Completed frames awaiting lenses to be cold snapped into place and sent off to their new owners.


People & The Planet

Doing good for people and the planet was the first of Genusee's goals and is baked into its ethos as a registered benefit corporation. Since the first sale in 2018, Genusee has provided over $15,000 to charities working to mitigate the lasting effects of lead poisoning in the children of Flint. By donating a minimum of 1% of all sales, we directly connect our customers to the most vulnerable populations affected by the Flint water crisis. Beyond donating funds, we have organized, managed, and distributed over 40,000 cases of water to Flint residents and helped install countless water filters in Flint homes. Water is a right, and lead negatively affects the youth and aging population at a far greater rate than other age demographics.

Many Flint residents have fled the community seeking places that are not struggling with contaminated water and leaving vacant homes and properties to be destroyed by the city. Vacant lots, rubble, and burnt homes were a common feature of the city when we began this work, and knowing the power that trees can bring as a former sawyer, we decided to have a tree planting in derelict areas every year on earth day. As a result, there are now thousands more trees in Flint, cleaning the air and a testament to the residents' resiliency.

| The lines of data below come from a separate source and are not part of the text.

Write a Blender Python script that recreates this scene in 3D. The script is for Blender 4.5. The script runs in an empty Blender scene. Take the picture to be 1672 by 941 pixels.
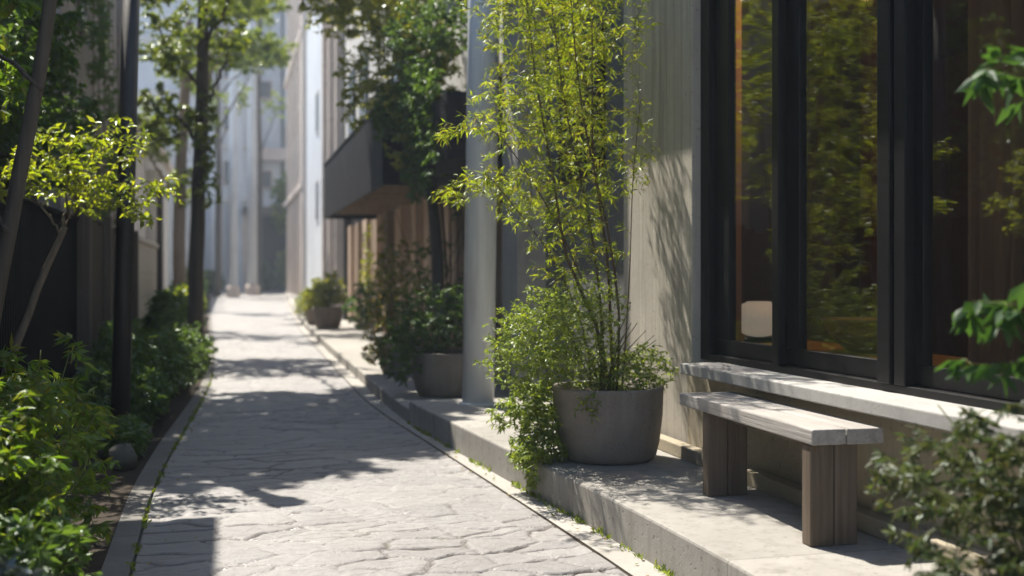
import bpy, math, random
import numpy as np
R = math.radians
SC = bpy.context.scene
COL = SC.collection

# ------------------------------------------------------------------ camera, sky, sun, exposure
cam_d = bpy.data.cameras.new("camera")
cam = bpy.data.objects.new("camera", cam_d)
COL.objects.link(cam)
cam.location = (0, 0, 1.22)
cam.rotation_euler = (R(90), 0, -math.atan(466 / 1800))
cam_d.sensor_width = 36
cam_d.lens = 38.76
cam_d.shift_y = -0.01226
cam_d.clip_start = 0.05
cam_d.clip_end = 1500
cam_d.dof.use_dof = True
cam_d.dof.focus_distance = 5.0
cam_d.dof.aperture_fstop = 1.6
SC.camera = cam

SUN = np.array((-0.205, 0.51, 0.84)); SUN /= np.linalg.norm(SUN)
EL = math.asin(SUN[2]); AZ = math.atan2(SUN[0], SUN[1])
wd = bpy.data.worlds.new("World"); SC.world = wd; wd.use_nodes = True
wn = wd.node_tree; wn.nodes.clear()
sky = wn.nodes.new("ShaderNodeTexSky"); sky.sky_type = 'NISHITA'; sky.sun_disc = False
sky.sun_elevation = EL; sky.sun_rotation = AZ
bg = wn.nodes.new("ShaderNodeBackground"); bg.inputs[1].default_value = 0.10
wo = wn.nodes.new("ShaderNodeOutputWorld")
wn.links.new(sky.outputs[0], bg.inputs[0]); wn.links.new(bg.outputs[0], wo.inputs[0])
sl = bpy.data.lights.new("sun", 'SUN'); sl.energy = 5.0; sl.angle = R(0.55); sl.color = (1.0, 0.93, 0.82)
so = bpy.data.objects.new("sun", sl); COL.objects.link(so)
so.rotation_euler = (math.pi / 2 - EL, 0, math.pi - AZ)
from mathutils import Vector
so.rotation_euler = Vector(SUN).to_track_quat('Z', 'Y').to_euler()
so.location = (0, 10, 20)
SC.view_settings.view_transform = 'Standard'
SC.view_settings.look = 'None'
SC.view_settings.gamma = 1
SC.view_settings.use_curve_mapping = False
SC.view_settings.exposure = 1.15
SC.cycles.max_bounces = 10
SC.cycles.transparent_max_bounces = 16
SC.cycles.volume_bounces = 0
SC.cycles.sample_clamp_indirect = 6

# ------------------------------------------------------------------ material helpers
class NT:
    def __init__(s, name):
        s.m = bpy.data.materials.new(name); s.m.use_nodes = True
        s.t = s.m.node_tree; s.t.nodes.clear()
        s.out = s.t.nodes.new("ShaderNodeOutputMaterial")
    def n(s, typ, inp=None, **kw):
        o = s.t.nodes.new("ShaderNode" + typ)
        for k, v in kw.items(): setattr(o, k, v)
        for k, v in (inp or {}).items(): s.put(o.inputs[k], v)
        return o
    def put(s, sock, v):
        if isinstance(v, bpy.types.NodeSocket): s.t.links.new(v, sock)
        elif isinstance(v, bpy.types.Node): s.t.links.new(v.outputs[0], sock)
        elif isinstance(v, (tuple, list)) and len(v) == 3 and sock.type == 'RGBA': sock.default_value = (*v, 1)
        else: sock.default_value = v
    def math(s, op, a, b=0.0, c=0.0, clamp=False):
        o = s.n("Math", operation=op, use_clamp=clamp)
        for i, v in enumerate((a, b, c)): s.put(o.inputs[i], v)
        return o.outputs[0]
    def mix(s, f, a, b, mode='MIX'):
        o = s.n("Mix", data_type='RGBA', blend_type=mode)
        s.put(o.inputs[0], f); s.put(o.inputs[6], a); s.put(o.inputs[7], b)
        return o.outputs[2]
    def ramp(s, f, stops):
        o = s.n("ValToRGB"); s.put(o.inputs[0], f)
        e = o.color_ramp.elements
        while len(e) < len(stops): e.new(0.5)
        for i, (p, c) in enumerate(stops):
            e[i].position = p
            e[i].color = (c, c, c, 1) if not isinstance(c, tuple) else (*c, 1)
        return o.outputs[0]
    def coord(s, scale=(1, 1, 1), kind='Object'):
        tc = s.n("TexCoord"); mp = s.n("Mapping"); s.t.links.new(tc.outputs[kind], mp.inputs[0])
        mp.inputs[3].default_value = scale
        return mp.outputs[0]
    def noise(s, vec, scale, detail=4, rough=0.55, dist=0.0):
        return s.n("TexNoise", {'Vector': vec, 'Scale': scale, 'Detail': detail, 'Roughness': rough, 'Distortion': dist}).outputs[0]
    def bump(s, h, strength=0.4, dist=0.01, normal=None):
        i = {'Height': h, 'Strength': strength, 'Distance': dist}
        if normal is not None: i['Normal'] = normal
        return s.n("Bump", i).outputs[0]
    def finish(s, col, rough=0.8, normal=None, metal=0.0, spec=0.4, coat=0.0):
        i = {'Base Color': col, 'Roughness': rough, 'Metallic': metal, 'Specular IOR Level': spec}
        if normal is not None: i['Normal'] = normal
        if coat: i['Coat Weight'] = coat
        b = s.n("BsdfPrincipled", i)
        s.t.links.new(b.outputs[0], s.out.inputs[0])
        return s.m

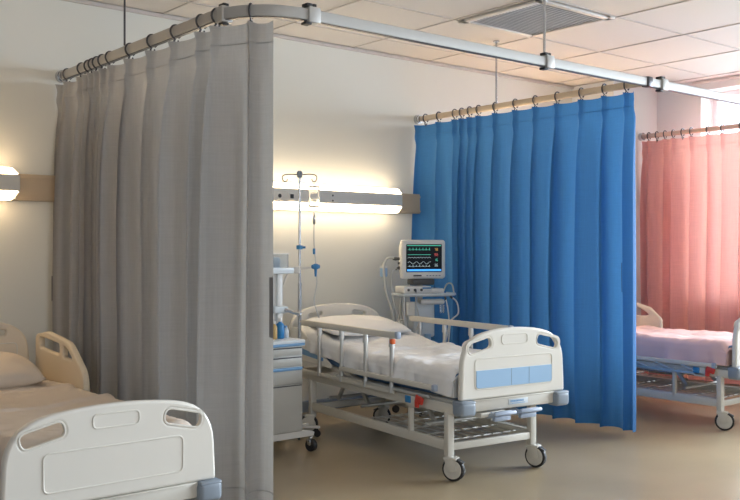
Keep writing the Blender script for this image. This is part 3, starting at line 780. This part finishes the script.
    def plastic_rail(s, pts, rads, holes, mt_):
        r = MB(); r.plate(round_poly(pts, rads, 7), [round_poly(h_, 0.022, 5) for h_ in holes], 0.040, 0.013, 'yz', (s*0.462, 0, 0)); ro = r.build('side_rail', mt_, o, angle=60)
        for y in (pts[0][0]-0.30, pts[0][0]-0.55):
            q = MB(); q.box((s*0.438, y, pts[0][1]-0.0), (0.010, 0.016, 0.06), bev=0.004); q.build('rail_hinge', 'darkgrey', ro)
    if right == 'plastic':
        zz = z+0.08
        plastic_rail(1, [(2.25, 0.53+zz), (2.25, 0.855+zz), (2.05, 0.885+zz), (1.68, 0.845+zz), (1.44, 0.675+zz), (1.44, 0.53+zz)], [0.03, 0.05, 0.10, 0.22, 0.20, 0.04],
                     [[(2.17, 0.775+zz), (2.17, 0.845+zz), (1.83, 0.822+zz), (1.83, 0.755+zz)], [(1.775, 0.747+zz), (1.775, 0.818+zz), (1.71, 0.802+zz), (1.60, 0.735+zz)]], 'plastic_w')
    if right == 'alu': alu_rail(1, 0.55, 1.75, 0.868, 0.47, (0.66, 0.98, 1.30, 1.62))
    if right == 'plastic3':
        plastic_rail(1, [(2.0, 0.53), (2.0, 0.90), (1.50, 0.905), (1.33, 0.86), (1.205, 0.755), (1.205, 0.60), (1.24, 0.53)], [0.03, 0.06, 0.05, 0.06, 0.06, 0.04, 0.03],
                     [[(1.92, 0.78), (1.92, 0.865), (1.62, 0.868), (1.62, 0.78)], [(1.56, 0.78), (1.56, 0.868), (1.46, 0.86), (1.30, 0.78)]], 'plastic_w')
    if left == 'alu':
        alu_rail(-1, 0.60, 1.92, 0.865, 0.475, (0.66, 0.98, 1.30, 1.62))
        folded_rail(-1, 0.20, 1.32, 0.570, 0)
    if left == 'folded': folded_rail(-1, 0.15, 1.30, 0.515, 5)
    if left in ('alu', 'folded'):
        ly = -0.17 if left == 'folded' else 0.0
        c = MB(); c.box((-0.458, 0.43+ly, 0.44+z), (0.030, 0.10, 0.075), bev=0.006); c.build('latch_bracket', 'steel_cream', o)
        c = MB(); c.box((-0.476, 0.455+ly, 0.452+z), (0.012, 0.055, 0.045), bev=0.004); c.build('latch_button', 'midblue', o)
        c = MB(); c.box((-0.474, 0.335+ly, 0.462+z), (0.020, 0.075, 0.045), bev=0.008, rx=R(15)); c.box((-0.474, 0.36+ly, 0.435+z), (0.018, 0.035, 0.05), bev=0.006); c.build('release_lever', 'red', o)
    if left == 'alu':
        pts = round_poly([(1.42, 0.53), (2.10, 0.56), (2.10, 0.80), (1.95, 0.795), (1.60, 0.62)], 0.05, 6)
        c = MB(); c.plate(pts, [], 0.016, 0.005, 'yz', (-0.443, 0, 0)); sg = c.build('side_guard', 'plastic', o)
        c = MB(); c.plate(round_poly([(1.58, 0.575), (2.08, 0.61), (2.08, 0.665), (1.58, 0.60)], 0.008, 3), [], 0.004, 0.001, 'yz', (-0.453, 0, 0)); c.build('guard_stripe', 'blue', sg)
    return o

# middle bed
B2 = (4.31, 3.88, 0)
def prof2(y):
    t = max(0, (y-1.15)); return 0.68+0.125*t
def prof_flat(y): return 0.68
def prof1(y): return 0.60
bed('cream hospital bed with pale blue footboard panel beside the blue curtain', B2, -6.5, prof=prof2)
def hem2(y, s): return prof2(y)-0.125+0.02*noise.noise(Vector((y*3, s*2, 1)))-(0.05*max(0, 1-y/0.5))
tag(sheet_mesh('bed_sheet', 'sheet', B2, -6.5, 0.432, 0.045, 2.08, prof2, hem2, 2.0, 0.022, folds=((1.02, 0.12, 0.014, 0.014), (1.055, 0.12, 0.012, -0.014), (0.62, -0.08, 0.012, 0.008))),
    'rumpled white sheet on the bed with raised metal side rails', 'bed sheet')
def on(B, rz, x, y, z): a = R(rz); return (B[0]+x*math.cos(a)-y*math.sin(a), B[1]+x*math.sin(a)+y*math.cos(a), z)
pillow('large white pillow at the head of the middle bed', 'sheet', on(B2, -6.5, -0.02, 1.79, prof2(1.79)+0.010), -6.5, 0.74, 0.56, 0.085, 9, 5)
# left bed
M['plastic_cream'] = mat('warm_cream_plastic', (0.78, 0.70, 0.57), 0.4)
B1 = (1.65, 3.76, 0)
bed('cream hospital bed in the left foreground with plain footboard', B1, 0, lift=-0.08, foot_drop=0.1, left='none', right='plastic', head_z=0.0, panel=False, length=2.28, prof=lambda y: 0.60)
tag(sheet_mesh('bed_sheet', 'sheet_beige', B1, 0, 0.432, 0.045, 2.20, prof1, lambda y, s: 0.46, 5.0, 0.014, folds=((1.30, 0.30, 0.014, 0.016), (1.335, 0.30, 0.012, -0.012), (0.78, 0.26, 0.014, 0.012), (0.81, 0.26, 0.012, -0.010))),
    'beige bed sheet on the near left bed', 'bed sheet')
pillow('cream pillow on the near left bed', 'pillow_b', on(B1, 0, -0.04, 1.88, 0.615), 0, 0.70, 0.56, 0.16, 10, 9)
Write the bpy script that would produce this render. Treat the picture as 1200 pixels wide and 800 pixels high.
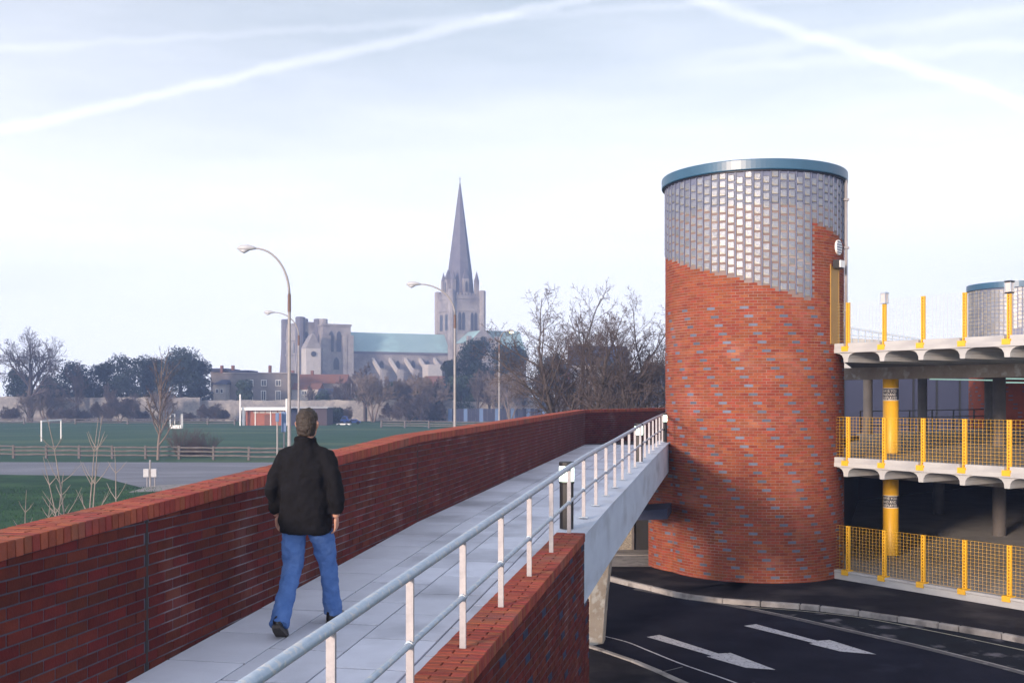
import bpy, bmesh, math, random
from mathutils import Vector, Matrix
random.seed(7)
R = math.radians
for o in list(bpy.data.objects): bpy.data.objects.remove(o, do_unlink=True)
scn = bpy.context.scene
C = scn.collection

# ------------------------------------------------------------------ camera
H = 4.92                                   # eye height above the road
F, HX, HY = 1250.0, 600.0, 465.0           # focal length and horizon centre of the 1200x800 photograph
cam = bpy.data.cameras.new('camera'); camo = bpy.data.objects.new('camera', cam); C.objects.link(camo)
camo.location = (0, 0, H); camo.rotation_euler = (R(90), 0, 0)
cam.sensor_width = 36; cam.lens = 36 * F / 1200; cam.shift_y = 65 / 1200
cam.clip_start = 0.1; cam.clip_end = 6000
scn.camera = camo
scn.render.resolution_x, scn.render.resolution_y = 1024, 682
scn.render.engine = 'CYCLES'
scn.view_settings.view_transform = 'Standard'; scn.view_settings.look = 'None'
scn.view_settings.gamma = 1; scn.view_settings.exposure = 0.6

# ------------------------------------------------------------------ sun and sky
SUN_AZ = R(34)       # from -Y towards -X
SUN_EL = R(10)
sun_dir = Vector((-math.sin(SUN_AZ) * math.cos(SUN_EL), -math.cos(SUN_AZ) * math.cos(SUN_EL), math.sin(SUN_EL)))
sl = bpy.data.lights.new('sun', 'SUN'); sl.energy = 3.7; sl.angle = R(6.5); sl.color = (1.0, 0.78, 0.60)
so = bpy.data.objects.new('sun', sl); C.objects.link(so)
so.rotation_euler = sun_dir.to_track_quat('Z', 'Y').to_euler()

def pxdir(px, py):
    return Vector(((px - HX) / F, 1, (HY - py) / F)).normalized()

world = bpy.data.worlds.new('World'); scn.world = world; world.use_nodes = True
wn, wl = world.node_tree.nodes, world.node_tree.links
wn.clear()
def W(t, **k):
    n = wn.new(t)
    for a, b in k.items(): setattr(n, a, b)
    return n
def wmath(op, a, b=None, clamp=False):
    n = W('ShaderNodeMath', operation=op, use_clamp=clamp)
    for i, v in enumerate((a, b)):
        if v is None: continue
        if isinstance(v, (int, float)): n.inputs[i].default_value = v
        else: wl.new(v, n.inputs[i])
    return n.outputs[0]
wout = W('ShaderNodeOutputWorld'); bg = W('ShaderNodeBackground'); bg.inputs[1].default_value = 0.1
wl.new(bg.outputs[0], wout.inputs[0])
sky = W('ShaderNodeTexSky', sky_type='NISHITA', sun_disc=False)
sky.sun_elevation = SUN_EL
sky.sun_rotation = math.atan2(sun_dir.x, sun_dir.y)
sky.air_density = 1.2; sky.dust_density = 1.0; sky.ozone_density = 1.0
tc = W('ShaderNodeTexCoord')
vec = tc.outputs['Generated']
sep = W('ShaderNodeSeparateXYZ'); wl.new(vec, sep.inputs[0])
elev = wmath('ARCSINE', sep.outputs[2])
# high thin cloud: thick near the horizon, breaking up higher
mapn = W('ShaderNodeMapping'); mapn.inputs['Scale'].default_value = (1.1, 1.1, 7.0); mapn.inputs['Rotation'].default_value = (0, R(6), 0)
wl.new(vec, mapn.inputs[0])
nz = W('ShaderNodeTexNoise'); nz.inputs['Scale'].default_value = 2.2; nz.inputs['Detail'].default_value = 6; nz.inputs['Roughness'].default_value = 0.55
wl.new(mapn.outputs[0], nz.inputs[0])
mr = W('ShaderNodeMapRange'); mr.interpolation_type = 'SMOOTHSTEP'
wl.new(elev, mr.inputs[0]); mr.inputs[1].default_value = 0.10; mr.inputs[2].default_value = 0.37; mr.inputs[3].default_value = 1.0; mr.inputs[4].default_value = 0.42
veil = wmath('ADD', mr.outputs[0], wmath('MULTIPLY', wmath('SUBTRACT', nz.outputs[0], 0.5), 0.6), True)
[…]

With many recyclers unwilling to take plastic bottles, the blight of single-use plastic water bottles cluttered Flint streets. Residents spelled their thoughts, hopes, and laid claim with their names by fitting bottles in chain-link fences throughout the city. We worked with a local recycler to set up collection stations that would eventually feed into our material stream, further simplifying our supply chain. Genusee has diverted over 300,000 single-use plastic water bottles from being downcycled, incinerated, and landfilled by upcycling them into products of purpose, need, and longevity, proving that these materials have an intrinsic value. The material is the message, plastics were designed to last many lifetimes, yet they are the leading occupant of landfills, just behind food waste.